Veamos lo que el propio Dante dice de cada animal. El leopardo aparece apenas iniciado el camino, es decir, apenas hollado el terreno del inconsciente, aún húmedo por el paso acuático que acaba de atravesar. El leopardo es liviano (“una lonza leggera e presta molto”) y rápido, “de piel manchada todo recubierto” (Trad. Ángel Crespo), y parado frente a él, le corta el paso. Lo detiene, pero no refiere intento de agresión ninguna contra Dante. Enseguida aparece la luz: despunta la mañana, y el sol empieza a elevarse con las estrellas. Percíbase la similitud: la luz mayor, el oro del sol ascendiendo por entre el firmamento aún tachonado de estrellas. Es exactamente la imagen que se ha asomado en la piel del leopardo recubierta de manchas, pero a la inversa, en declaración temprana de lo que será otra recurrente dialéctica dantesca: la oposición de lo que ocurre en el cielo y en la tierra por inversa correspondencia, por lo que algunos exégetas llaman el contrapaso.

Dante se entusiasma a la vista del sol y siente esperanza, pero vuelve a temer ante la vista de la nueva fiera, el león que hacia él sí se dirige, a diferencia del leopardo, con la cabeza erguida y hambrientos ojos (hambre rabiosa, dice el original toscano), y en esta visión, no como una sucesión, sino acompañando a la primera, al león, aparece la loba, también hambrienta, o sea, con ganas de devorar, como el Fenrir nórdico, y en el miedo que ésta le provoca y duplica, después del león, Dante nos revela que pierde la esperanza de la altura. Es decir, de la luz.

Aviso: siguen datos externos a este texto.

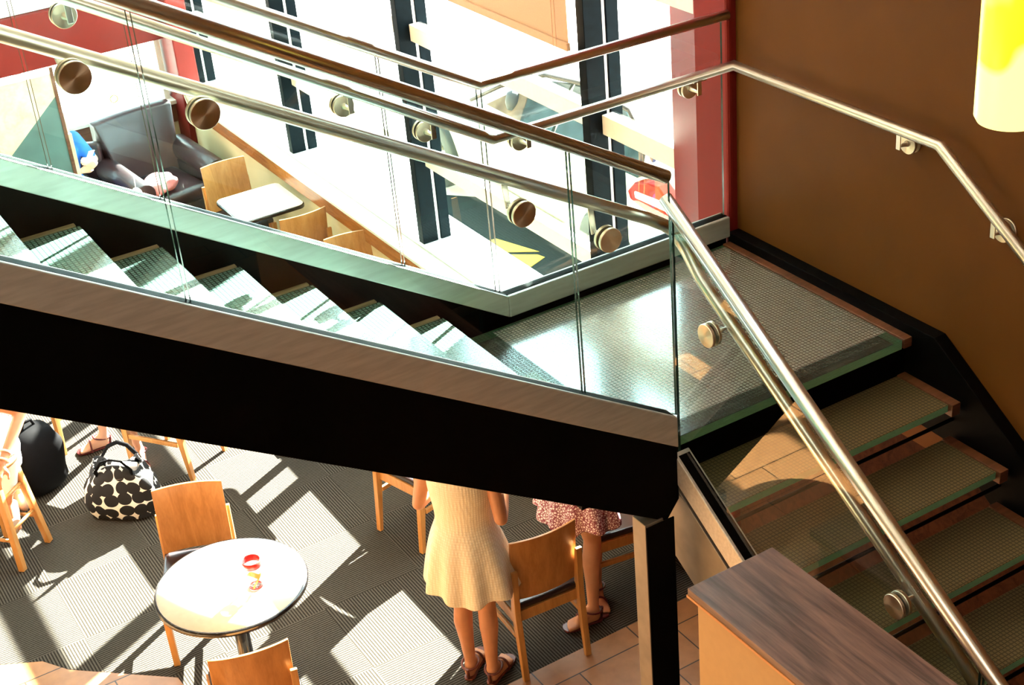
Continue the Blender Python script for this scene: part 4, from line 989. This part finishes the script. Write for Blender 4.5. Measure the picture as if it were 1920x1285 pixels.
# ------------------------------------------------------------------ car outside
car = thing('car', 'pale parked car outside the window with a red and white tail lamp', 'car', (6.6, 9.9, 0))
def cpt(x, y, z): return (x-6.6, y-9.9, z)
secs = [ # y, half width, z bottom, z belt, z top, top half width
 (7.62, .60, .35, .80, .86, .52), (7.72, .80, .26, .98, 1.04, .66), (8.05, .88, .22, 1.02, 1.28, .60), (8.5, .90, .20, 1.0, 1.40, .62), (9.2, .90, .20, .98, 1.45, .62), (9.8, .90, .20, .96, 1.38, .62),
 (10.25, .90, .20, .95, 1.18, .66), (10.6, .90, .20, .94, .98, .74), (11.3, .89, .20, .88, .91, .70), (11.8, .82, .22, .76, .80, .60), (12.0, .62, .32, .60, .64, .5)]
bm = bm_new(); rows = []
for y, hw, zb, zm, zt, tw in secs:
    prof = [(-hw*.85, zb), (-hw, zb+.10), (-hw*1.01, (zb+zm)/2), (-hw*.97, zm), (-tw, zt-.03), (-tw*.8, zt), (tw*.8, zt), (tw, zt-.03), (hw*.97, zm), (hw*1.01, (zb+zm)/2), (hw, zb+.10), (hw*.85, zb)]
    rows.append([bm.verts.new((x, y-9.9, z)) for x, z in prof])
for a, b in zip(rows[:-1], rows[1:]):
    for i in range(12): f = bm.faces.new((a[i], a[(i+1) % 12], b[(i+1) % 12], b[i])); f.smooth = True
bm.faces.new(rows[0]); bm.faces.new(rows[-1][::-1])
o = obj('body', bm, m_carpaint, car); md = o.modifiers.new('s', 'SUBSURF'); md.levels = 1; md.render_levels = 2
def car_side(name, pts, m, off=.012, th=.01):
    """polygon of (y,z) on the near side, following the tumblehome"""
    bm = bm_new(); A = []; B = []
    for y, z in pts:
        t = max(0, min(1, (z-.96)/.42)); x = -.885+.27*t-off
        A.append(bm.verts.new((x, y-9.9, z))); B.append(bm.verts.new((x+th+.05, y-9.9, z)))
    n = len(pts); bm.faces.new(A); bm.faces.new(B[::-1])
    for i in range(n): bm.faces.new((A[i], B[i], B[(i+1) % n], A[(i+1) % n]))
    return obj(name, bm, m, car)
car_side('side_window', [(10.35, 1.0), (10.12, 1.13), (9.86, 1.25), (9.82, 1.0)], m_litcarglass)
car_side('pillar', [(9.83, 1.0), (9.87, 1.25), (9.70, 1.32), (9.62, 1.0)], m_carglass)
car_side('side_window', [(9.62, 1.0), (9.70, 1.32), (9.40, 1.37), (9.40, 1.0)], m_carglass)
bm = bm_new(); lathe(bm, [(0, -.08), (.06, -.06), (.07, 0), (.05, .07), (0, .09)], 16); obj('head_restraint', bm, m_tyre, car, loc=(-.80, 10.02-9.9, 1.10))
car_side('side_window', [(9.35, 1.0), (9.35, 1.38), (8.7, 1.36), (8.35, 1.24), (8.25, 1.02)], m_carglass)
bm = bm_new(); tube(bm, [cpt(5.70, 10.55, .99), cpt(5.80, 10.2, 1.18), cpt(5.92, 9.7, 1.37), cpt(5.95, 9.2, 1.42), cpt(5.94, 8.6, 1.38), cpt(5.82, 8.15, 1.16)], .018, 8); obj('window_trim', bm, m_trim, car)
bm = bm_new(); prism(bm, [(8.02, .84), (8.24, .88), (8.27, .94), (8.18, 1.03), (8.02, 1.08), (7.90, 1.09), (7.72, .97), (7.66, .88), (7.76, .82)], 'x', 5.66, 5.78)
bmesh.ops.transform(bm, matrix=Matrix.Translation((-6.6, -9.9, 0)), verts=bm.verts); tl = obj('tail_lamp', bm, m_tail, car, bevel=.015, seg=3)
bm = bm_new(); prism(bm, [(8.16, .92), (8.17, .97), (7.82, 1.0), (7.74, .94)], 'x', 5.648, 5.70)
bmesh.ops.transform(bm, matrix=Matrix.Translation((-6.6, -9.9, 0)), verts=bm.verts); obj('white_lens', bm, m_lamp, tl, bevel=.01)
for yw in (11.22, 8.62):
    for xs in (5.70, 7.42):
        bm = bm_new(); lathe(bm, [(.20, -.02), (.31, -.02), (.325, .0), (.325, .16), (.31, .18), (.20, .18)], 40)
        wh = obj('wheel', bm, m_tyre, car, loc=(xs-6.6-.03, yw-9.9, .325), rot=(0, math.pi/2, 0))
        bm = bm_new(); lathe(bm, [(.0, -.0), (.05, -.01), (.05, .06), (0, .06)], 20); lathe(bm, [(.195, -.01), (.22, -.01), (.22, .05), (.195, .05)], 36)
        for k in range(7):
            q = 2*math.pi*k/7; c_, s_ = math.cos(q), math.sin(q); u = V((-s_, c_, 0))*.022; a = V((c_*.04, s_*.04, -.005)); b = V((c_*.205, s_*.205, -.01)); d = V((0, 0, .03))
            vs = [bm.verts.new(p) for p in (a-u*.8, a+u*.8, b+u*1.4, b-u*1.4, a-u*.8+d, a+u*.8+d, b+u*1.4+d, b-u*1.4+d)]
            for ff in ((0, 1, 2, 3), (4, 5, 6, 7), (0, 1, 5, 4), (1, 2, 6, 5), (2, 3, 7, 6), (3, 0, 4, 7)): bm.faces.new([vs[i] for i in ff])
        obj('rim', bm, m_rim, wh)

En esa misma sincronía que hemos creído ver la síntesis del león y la loba debemos ver la presencia primigenia del leopardo. No forman una sucesión, tres entidades diferentes del acoso, ni del mal o el horror. Son una tríada (número también primordial dantesco) continente de un solo significado.

El inconsciente ambiguo, el territorio aún salpicado de las sombras del sueño se deja oír en el inicio del caminar del poeta y el leopardo es el símbolo emblema de esa ambigüedad, al tiempo que es el indicador, no del frenar el andar, sino de continuarlo en la vía correcta, la del sol, del cual, por Dante detenerse, a causa del Leopardo, puede contemplar la salida junto con la aparición del león, su figura terrestre, que viene acompañada, en el mismo estadio, del caos, o sea de la oscuridad.

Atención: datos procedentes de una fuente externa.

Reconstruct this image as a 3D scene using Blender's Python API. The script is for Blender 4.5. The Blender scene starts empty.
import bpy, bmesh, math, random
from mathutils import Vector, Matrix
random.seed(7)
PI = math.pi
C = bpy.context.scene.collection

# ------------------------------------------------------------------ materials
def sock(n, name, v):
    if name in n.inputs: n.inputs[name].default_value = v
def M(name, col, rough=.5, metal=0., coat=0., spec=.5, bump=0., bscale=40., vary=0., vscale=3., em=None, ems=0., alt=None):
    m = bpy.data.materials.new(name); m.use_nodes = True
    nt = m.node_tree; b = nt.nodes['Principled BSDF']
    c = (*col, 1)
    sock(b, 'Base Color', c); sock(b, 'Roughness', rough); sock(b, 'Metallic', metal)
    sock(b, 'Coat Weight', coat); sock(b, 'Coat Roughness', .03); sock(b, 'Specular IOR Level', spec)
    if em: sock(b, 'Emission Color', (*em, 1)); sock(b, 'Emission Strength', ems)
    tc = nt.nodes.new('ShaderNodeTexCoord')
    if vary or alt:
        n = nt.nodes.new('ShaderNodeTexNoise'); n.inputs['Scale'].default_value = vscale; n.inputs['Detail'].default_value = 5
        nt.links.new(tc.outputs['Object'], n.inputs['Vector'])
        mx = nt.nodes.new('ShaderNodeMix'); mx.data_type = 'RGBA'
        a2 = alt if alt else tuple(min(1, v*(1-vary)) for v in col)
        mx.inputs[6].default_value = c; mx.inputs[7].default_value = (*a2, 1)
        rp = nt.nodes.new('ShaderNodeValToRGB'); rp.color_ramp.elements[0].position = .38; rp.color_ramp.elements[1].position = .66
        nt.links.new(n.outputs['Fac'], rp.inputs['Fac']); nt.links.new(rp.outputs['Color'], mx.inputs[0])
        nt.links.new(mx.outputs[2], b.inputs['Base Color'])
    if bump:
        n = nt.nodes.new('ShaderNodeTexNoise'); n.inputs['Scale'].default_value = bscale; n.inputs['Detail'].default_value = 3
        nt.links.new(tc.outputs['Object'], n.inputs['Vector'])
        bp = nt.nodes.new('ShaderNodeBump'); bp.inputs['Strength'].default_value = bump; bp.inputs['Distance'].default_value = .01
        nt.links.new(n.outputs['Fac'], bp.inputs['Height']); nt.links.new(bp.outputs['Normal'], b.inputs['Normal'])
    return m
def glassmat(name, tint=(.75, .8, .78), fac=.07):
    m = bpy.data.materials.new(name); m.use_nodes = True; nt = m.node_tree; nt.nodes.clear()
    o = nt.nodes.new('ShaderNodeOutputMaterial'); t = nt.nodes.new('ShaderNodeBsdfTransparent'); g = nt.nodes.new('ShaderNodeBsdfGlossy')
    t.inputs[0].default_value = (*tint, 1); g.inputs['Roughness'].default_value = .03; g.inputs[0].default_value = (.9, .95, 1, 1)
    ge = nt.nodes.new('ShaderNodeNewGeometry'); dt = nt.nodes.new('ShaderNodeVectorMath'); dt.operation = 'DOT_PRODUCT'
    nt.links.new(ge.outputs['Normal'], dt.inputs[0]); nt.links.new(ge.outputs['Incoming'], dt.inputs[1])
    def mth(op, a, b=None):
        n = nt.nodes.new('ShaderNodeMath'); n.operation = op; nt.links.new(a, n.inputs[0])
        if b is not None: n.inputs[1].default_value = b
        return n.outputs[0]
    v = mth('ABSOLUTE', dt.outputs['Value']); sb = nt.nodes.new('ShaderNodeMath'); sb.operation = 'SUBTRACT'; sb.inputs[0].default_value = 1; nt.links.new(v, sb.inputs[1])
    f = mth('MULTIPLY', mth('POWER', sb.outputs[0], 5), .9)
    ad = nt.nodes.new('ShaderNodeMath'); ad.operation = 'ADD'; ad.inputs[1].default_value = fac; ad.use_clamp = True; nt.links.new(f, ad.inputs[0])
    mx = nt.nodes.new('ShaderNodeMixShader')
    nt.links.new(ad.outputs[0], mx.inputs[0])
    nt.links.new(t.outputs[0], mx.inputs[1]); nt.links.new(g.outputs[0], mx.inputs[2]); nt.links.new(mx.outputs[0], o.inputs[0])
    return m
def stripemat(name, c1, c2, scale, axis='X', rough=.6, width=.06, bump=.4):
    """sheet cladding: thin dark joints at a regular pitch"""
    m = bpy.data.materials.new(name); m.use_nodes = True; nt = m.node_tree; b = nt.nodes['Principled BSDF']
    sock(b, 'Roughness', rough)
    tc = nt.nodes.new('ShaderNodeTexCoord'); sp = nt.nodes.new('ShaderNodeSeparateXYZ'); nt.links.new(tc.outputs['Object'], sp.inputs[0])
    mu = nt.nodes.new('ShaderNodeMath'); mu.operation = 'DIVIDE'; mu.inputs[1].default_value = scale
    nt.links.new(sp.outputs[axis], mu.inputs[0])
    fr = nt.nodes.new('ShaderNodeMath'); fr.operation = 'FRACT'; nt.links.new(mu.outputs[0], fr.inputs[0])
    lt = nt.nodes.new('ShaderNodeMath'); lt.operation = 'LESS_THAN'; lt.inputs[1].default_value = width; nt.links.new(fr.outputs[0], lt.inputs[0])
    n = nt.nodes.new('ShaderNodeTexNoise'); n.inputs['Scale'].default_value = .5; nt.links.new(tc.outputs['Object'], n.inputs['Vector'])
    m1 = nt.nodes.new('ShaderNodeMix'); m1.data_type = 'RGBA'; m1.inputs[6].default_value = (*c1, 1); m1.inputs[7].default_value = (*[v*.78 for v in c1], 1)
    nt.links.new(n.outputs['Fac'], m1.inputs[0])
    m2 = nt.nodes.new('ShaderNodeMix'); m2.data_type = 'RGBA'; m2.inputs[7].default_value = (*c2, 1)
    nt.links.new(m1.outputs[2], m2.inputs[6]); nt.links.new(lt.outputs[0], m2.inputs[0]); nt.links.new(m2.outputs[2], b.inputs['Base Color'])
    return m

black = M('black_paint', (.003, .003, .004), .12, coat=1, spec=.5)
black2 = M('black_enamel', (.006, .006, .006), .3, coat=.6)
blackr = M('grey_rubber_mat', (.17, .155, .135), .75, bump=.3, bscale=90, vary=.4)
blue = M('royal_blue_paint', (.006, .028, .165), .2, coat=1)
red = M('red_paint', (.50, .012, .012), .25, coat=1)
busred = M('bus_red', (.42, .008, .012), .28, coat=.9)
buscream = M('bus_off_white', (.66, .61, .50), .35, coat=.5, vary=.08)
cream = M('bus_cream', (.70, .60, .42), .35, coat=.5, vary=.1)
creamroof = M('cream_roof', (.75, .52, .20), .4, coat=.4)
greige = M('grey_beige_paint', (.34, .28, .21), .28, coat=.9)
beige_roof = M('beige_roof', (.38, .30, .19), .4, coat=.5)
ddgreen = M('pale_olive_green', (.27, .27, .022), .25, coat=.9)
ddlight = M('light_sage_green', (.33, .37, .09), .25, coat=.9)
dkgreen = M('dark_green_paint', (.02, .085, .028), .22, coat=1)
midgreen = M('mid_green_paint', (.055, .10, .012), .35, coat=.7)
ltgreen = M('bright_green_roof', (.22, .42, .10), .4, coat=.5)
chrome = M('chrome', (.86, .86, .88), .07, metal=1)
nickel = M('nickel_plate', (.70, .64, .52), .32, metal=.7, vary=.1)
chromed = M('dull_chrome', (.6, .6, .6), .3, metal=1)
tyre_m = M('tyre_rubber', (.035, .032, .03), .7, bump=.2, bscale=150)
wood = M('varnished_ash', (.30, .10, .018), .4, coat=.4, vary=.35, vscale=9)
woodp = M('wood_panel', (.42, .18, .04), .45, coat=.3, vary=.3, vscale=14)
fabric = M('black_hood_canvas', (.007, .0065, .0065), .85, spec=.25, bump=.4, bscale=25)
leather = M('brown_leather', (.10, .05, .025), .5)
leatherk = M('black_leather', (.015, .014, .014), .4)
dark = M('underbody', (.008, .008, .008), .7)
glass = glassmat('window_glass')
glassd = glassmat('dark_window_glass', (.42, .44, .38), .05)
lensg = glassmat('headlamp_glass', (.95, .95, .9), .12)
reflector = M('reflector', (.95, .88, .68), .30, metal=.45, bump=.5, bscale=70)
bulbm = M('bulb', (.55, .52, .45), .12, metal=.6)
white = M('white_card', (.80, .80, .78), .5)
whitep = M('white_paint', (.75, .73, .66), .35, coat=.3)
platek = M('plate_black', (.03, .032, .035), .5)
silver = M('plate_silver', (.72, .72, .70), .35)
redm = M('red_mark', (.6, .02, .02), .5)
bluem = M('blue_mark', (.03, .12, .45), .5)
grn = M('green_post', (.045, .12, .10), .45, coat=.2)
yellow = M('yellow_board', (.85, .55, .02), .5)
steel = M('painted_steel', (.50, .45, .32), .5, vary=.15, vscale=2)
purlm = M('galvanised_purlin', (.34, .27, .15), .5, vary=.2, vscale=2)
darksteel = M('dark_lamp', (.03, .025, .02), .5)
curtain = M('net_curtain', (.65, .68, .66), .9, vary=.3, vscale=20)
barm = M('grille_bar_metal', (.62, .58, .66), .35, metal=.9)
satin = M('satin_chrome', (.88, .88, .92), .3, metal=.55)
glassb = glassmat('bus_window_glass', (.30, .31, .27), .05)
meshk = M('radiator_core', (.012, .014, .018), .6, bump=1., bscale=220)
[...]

Dante está en el mismo espacio del leopardo: el de la ambigüedad y el enfrentamiento simbólico que nos narra representa la necesidad de escoger la vía y salir del camino perdido.

El Dante personaje, al cual, a partir de aquí, debemos separar del Dante poeta, no escoge. Lo hace el poeta, pero no en el avatar sino en la escritura. El Dante-personaje está aterrado y retrocede hasta “allí donde el sol calla” (V.60). Desde ese hueco de silencio emerge una figura, igualmente silente: la de Virgilio, pero eso es materia del próximo escrito.